I fought on, this time my shoes were staying in the pedals and it was going to be 46 teeth all the way home.  A combination of the sun’s rays and my effort steamed my glasses.  I didn’t care, I knew the course by now. I’m not crashing again. NO WAY.

The  winners were being applauded ahead but here in the final turns I was in my own battle.  I hit the makeshift bridge with a thud and when I didn’t hear any wheels behind I relaxed back.  The long bend ahead changed the wind direction and what I couldn’t hear I could see. He was back again.  I rose to sprint. ‘Damn’ I thought, ‘I’m showing my hand going too early’. His presence snook alongside, mirroring my style.  One more bend ahead and then onto final straight where I knew my wife would be squinting toward us.  The heat from the following sun had stuck my jersey to my back.  Stealthily, gripping the drops just like me, he too rose, shoulders stooped, head down, pushing 46×14 and silhouetted over the line in front of me.

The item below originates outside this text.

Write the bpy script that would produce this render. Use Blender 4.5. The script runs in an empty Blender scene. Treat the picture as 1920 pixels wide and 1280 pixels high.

I took a long look at my shadow which had overtaken me on the finish line, shook my head in disbelief, and thought no wonder horses wear blinkers on race courses. And with that, well done to riders, organisers Clonmel CC and volunteers at Clonmel Race Course. Hopefully I’ll be mended by Mallow and get back to writing fact. I’m missing it.

One last quote from Hunter S Thompson might be apt: “Maybe it meant something. Maybe not, in the long run, but no explanation, no mix of words or music or memories can touch that sense of knowing that you were there and alive in that corner of time and the world. Whatever it meant.”